Eu estava na rádio quando o tufão chegou. Eram mais ou menos seis horas da manhã. Minha casa fica perto da costa, no lugar mais vulnerável, mas eu tinha que voltar para salvar a minha cadela, Shaya. No caminho, a água foi subindo até chegar à altura do meu peito. Nesse momento, eu fiquei com medo de morrer. Não sei nadar.
Me agarrei a um poste, mas a corrente de água era tão forte que me carregou. Cadáveres flutuavam ao meu lado. Depois de algum tempo, consegui sair da corrente e me refugiei numa loja.
Fiquei lá até o meio-dia, quando a água começou a baixar. Caminhei alguns quilômetros com a água pelo joelho. Como sou conhecido, as pessoas me paravam, pensando que eu estava lá para ajudá-las. Gente que havia perdido suas casas e parentes na inundação.
Havia muito desespero e choro. Mas eu não podia parar. Sabia que minha família estava segura, mas minha cadela, que eu amo, havia ficado em casa sozinha.

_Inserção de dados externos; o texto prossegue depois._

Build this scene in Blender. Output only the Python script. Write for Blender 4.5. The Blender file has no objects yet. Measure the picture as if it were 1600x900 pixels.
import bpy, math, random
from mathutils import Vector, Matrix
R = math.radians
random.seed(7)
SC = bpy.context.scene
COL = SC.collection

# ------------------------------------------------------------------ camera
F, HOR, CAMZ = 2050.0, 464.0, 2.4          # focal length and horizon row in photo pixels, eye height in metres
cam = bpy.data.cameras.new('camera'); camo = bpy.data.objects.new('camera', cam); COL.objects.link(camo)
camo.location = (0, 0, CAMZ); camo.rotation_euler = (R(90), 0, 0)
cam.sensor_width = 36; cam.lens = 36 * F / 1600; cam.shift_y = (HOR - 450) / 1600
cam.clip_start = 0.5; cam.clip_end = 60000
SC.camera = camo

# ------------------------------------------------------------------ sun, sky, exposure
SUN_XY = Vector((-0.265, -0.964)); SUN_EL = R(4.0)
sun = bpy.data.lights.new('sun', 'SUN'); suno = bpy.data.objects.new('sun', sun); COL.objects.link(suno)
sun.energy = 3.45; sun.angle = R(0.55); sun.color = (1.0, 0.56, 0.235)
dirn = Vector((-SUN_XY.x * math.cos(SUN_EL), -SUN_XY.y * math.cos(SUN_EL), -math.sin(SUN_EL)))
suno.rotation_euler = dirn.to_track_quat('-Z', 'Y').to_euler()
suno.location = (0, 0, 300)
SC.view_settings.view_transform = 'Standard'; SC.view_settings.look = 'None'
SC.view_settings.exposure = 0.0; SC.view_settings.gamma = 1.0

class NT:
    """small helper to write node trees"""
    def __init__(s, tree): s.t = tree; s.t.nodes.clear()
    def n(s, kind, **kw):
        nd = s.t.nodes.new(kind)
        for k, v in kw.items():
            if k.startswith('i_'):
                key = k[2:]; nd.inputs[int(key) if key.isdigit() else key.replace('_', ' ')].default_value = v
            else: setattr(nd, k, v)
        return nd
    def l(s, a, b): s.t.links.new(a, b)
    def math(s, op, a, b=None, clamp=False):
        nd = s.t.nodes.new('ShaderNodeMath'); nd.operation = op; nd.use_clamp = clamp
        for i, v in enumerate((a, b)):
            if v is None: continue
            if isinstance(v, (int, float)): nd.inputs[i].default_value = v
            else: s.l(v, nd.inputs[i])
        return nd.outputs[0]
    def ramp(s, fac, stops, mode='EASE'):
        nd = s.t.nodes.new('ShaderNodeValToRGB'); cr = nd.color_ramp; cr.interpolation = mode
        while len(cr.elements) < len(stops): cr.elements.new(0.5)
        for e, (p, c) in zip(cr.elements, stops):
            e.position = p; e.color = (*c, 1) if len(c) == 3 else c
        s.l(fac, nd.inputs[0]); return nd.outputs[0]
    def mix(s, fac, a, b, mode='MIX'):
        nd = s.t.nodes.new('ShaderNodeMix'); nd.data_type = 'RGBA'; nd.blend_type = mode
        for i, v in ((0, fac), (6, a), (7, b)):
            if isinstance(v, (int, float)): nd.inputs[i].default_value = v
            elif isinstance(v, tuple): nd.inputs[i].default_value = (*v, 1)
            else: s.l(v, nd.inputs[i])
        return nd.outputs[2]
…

Apesar de estar com os pés feridos, continuei andando. Vi muita destruição. Quando cheguei ao meu bairro, nossa casa e todas as outras haviam sido destruídas. Ninguém mais tinha um lar. Minha cadela havia sumido.
Decidi fazer o caminho de volta à estação. Passei por um hotel na costa e vi cadáveres vestidos com pijamas. Eram hóspedes que foram surpreendidos pelo tufão enquanto dormiam.
Por sorte, pude ficar na casa de um amigo. No início não tínhamos o que comer. Mas depois um comerciante, sabendo que o seu mercado logo seria saqueado, nos deu garrafas de água e alimentos congelada antes de fugir. Foi só por isso que pudemos aguentar uns dias.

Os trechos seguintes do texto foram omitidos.